_WHAT IS REQUIRED_: Please give back word for word the lines below, from the first one through the one with "bpy.context.scene.camera = cam".

_RAW RECORDS_:
.....
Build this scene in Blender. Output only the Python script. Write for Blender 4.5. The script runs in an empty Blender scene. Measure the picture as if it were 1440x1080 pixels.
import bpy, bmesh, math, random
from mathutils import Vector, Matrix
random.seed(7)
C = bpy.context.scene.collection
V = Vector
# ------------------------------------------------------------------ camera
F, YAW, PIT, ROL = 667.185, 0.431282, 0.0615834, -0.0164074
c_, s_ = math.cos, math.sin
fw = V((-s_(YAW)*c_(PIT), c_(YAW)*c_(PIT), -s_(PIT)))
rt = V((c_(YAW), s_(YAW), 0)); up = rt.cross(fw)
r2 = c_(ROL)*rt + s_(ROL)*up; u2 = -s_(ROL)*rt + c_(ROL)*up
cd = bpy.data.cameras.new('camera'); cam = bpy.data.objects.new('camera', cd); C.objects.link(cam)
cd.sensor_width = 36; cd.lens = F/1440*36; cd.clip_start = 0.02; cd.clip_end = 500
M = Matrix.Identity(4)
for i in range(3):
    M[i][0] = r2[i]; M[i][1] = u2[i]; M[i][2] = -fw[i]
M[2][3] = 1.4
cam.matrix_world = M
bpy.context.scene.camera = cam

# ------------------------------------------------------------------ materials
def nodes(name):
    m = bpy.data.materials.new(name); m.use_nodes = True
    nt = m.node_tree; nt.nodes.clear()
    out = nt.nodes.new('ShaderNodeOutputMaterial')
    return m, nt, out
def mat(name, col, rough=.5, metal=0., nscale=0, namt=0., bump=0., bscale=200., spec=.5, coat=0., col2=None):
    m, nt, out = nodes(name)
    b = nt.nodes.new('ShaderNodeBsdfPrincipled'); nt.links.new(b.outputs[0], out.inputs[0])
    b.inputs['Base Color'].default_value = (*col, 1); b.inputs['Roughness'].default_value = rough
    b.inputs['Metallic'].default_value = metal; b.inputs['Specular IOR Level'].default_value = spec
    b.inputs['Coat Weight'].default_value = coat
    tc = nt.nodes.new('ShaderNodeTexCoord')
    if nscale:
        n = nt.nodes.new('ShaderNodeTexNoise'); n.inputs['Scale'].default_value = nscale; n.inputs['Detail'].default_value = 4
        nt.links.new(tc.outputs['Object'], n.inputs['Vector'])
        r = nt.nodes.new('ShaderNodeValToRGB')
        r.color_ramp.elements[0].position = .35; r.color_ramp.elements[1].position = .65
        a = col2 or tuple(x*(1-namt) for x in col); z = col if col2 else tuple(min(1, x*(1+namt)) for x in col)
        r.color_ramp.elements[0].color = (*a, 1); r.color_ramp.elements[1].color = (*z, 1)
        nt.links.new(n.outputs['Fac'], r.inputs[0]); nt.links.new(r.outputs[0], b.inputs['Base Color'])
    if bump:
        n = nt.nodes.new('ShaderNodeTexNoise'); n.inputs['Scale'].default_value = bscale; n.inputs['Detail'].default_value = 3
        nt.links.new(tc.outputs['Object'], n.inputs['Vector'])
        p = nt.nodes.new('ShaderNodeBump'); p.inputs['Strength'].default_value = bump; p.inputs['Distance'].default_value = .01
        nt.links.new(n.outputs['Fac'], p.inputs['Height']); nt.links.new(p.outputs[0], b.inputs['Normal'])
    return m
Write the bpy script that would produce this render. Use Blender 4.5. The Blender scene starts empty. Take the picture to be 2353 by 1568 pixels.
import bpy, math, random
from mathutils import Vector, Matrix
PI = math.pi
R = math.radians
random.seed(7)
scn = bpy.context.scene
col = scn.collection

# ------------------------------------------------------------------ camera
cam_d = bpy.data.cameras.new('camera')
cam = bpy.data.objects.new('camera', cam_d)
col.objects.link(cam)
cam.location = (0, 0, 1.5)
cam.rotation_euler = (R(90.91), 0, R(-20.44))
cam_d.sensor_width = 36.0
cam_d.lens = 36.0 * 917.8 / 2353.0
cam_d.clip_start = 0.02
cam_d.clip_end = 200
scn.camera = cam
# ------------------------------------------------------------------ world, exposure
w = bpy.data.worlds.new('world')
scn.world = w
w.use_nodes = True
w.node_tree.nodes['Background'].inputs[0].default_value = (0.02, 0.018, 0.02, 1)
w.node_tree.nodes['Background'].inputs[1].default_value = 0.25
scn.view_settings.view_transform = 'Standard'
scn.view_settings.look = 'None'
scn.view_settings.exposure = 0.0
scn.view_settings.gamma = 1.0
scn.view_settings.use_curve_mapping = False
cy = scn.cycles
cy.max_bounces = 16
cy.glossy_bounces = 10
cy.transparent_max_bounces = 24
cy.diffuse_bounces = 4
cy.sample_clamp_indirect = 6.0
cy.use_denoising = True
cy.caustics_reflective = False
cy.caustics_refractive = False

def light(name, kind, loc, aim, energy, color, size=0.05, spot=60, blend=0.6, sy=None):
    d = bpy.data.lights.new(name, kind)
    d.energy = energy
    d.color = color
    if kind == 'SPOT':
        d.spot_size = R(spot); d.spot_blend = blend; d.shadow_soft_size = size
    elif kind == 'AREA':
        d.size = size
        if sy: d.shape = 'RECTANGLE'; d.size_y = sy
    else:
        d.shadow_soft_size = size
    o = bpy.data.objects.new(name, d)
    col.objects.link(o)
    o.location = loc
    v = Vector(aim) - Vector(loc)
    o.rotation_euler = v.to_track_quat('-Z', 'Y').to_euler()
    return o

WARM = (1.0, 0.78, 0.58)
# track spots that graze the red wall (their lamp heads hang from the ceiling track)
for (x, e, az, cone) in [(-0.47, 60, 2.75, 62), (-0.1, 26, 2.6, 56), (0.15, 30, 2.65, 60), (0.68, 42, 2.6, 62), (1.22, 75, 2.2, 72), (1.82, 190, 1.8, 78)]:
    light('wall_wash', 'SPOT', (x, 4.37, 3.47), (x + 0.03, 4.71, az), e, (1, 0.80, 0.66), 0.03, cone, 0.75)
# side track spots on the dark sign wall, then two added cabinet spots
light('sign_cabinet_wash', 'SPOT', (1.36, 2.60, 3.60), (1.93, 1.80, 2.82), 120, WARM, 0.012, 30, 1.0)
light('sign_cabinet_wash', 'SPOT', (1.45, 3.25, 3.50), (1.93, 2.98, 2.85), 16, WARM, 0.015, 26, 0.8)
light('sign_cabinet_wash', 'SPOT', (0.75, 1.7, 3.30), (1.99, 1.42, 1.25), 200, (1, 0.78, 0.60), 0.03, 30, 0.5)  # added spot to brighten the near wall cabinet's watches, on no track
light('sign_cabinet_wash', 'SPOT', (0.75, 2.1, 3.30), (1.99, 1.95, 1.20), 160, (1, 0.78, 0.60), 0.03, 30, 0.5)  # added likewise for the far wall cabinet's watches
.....
_RESPONSE TO THIS TASK_:
Build this scene in Blender. Output only the Python script. Write for Blender 4.5. The script runs in an empty Blender scene. Measure the picture as if it were 1440x1080 pixels.
import bpy, bmesh, math, random
from mathutils import Vector, Matrix
random.seed(7)
C = bpy.context.scene.collection
V = Vector
# ------------------------------------------------------------------ camera
F, YAW, PIT, ROL = 667.185, 0.431282, 0.0615834, -0.0164074
c_, s_ = math.cos, math.sin
fw = V((-s_(YAW)*c_(PIT), c_(YAW)*c_(PIT), -s_(PIT)))
rt = V((c_(YAW), s_(YAW), 0)); up = rt.cross(fw)
r2 = c_(ROL)*rt + s_(ROL)*up; u2 = -s_(ROL)*rt + c_(ROL)*up
cd = bpy.data.cameras.new('camera'); cam = bpy.data.objects.new('camera', cd); C.objects.link(cam)
cd.sensor_width = 36; cd.lens = F/1440*36; cd.clip_start = 0.02; cd.clip_end = 500
M = Matrix.Identity(4)
for i in range(3):
    M[i][0] = r2[i]; M[i][1] = u2[i]; M[i][2] = -fw[i]
M[2][3] = 1.4
cam.matrix_world = M
bpy.context.scene.camera = cam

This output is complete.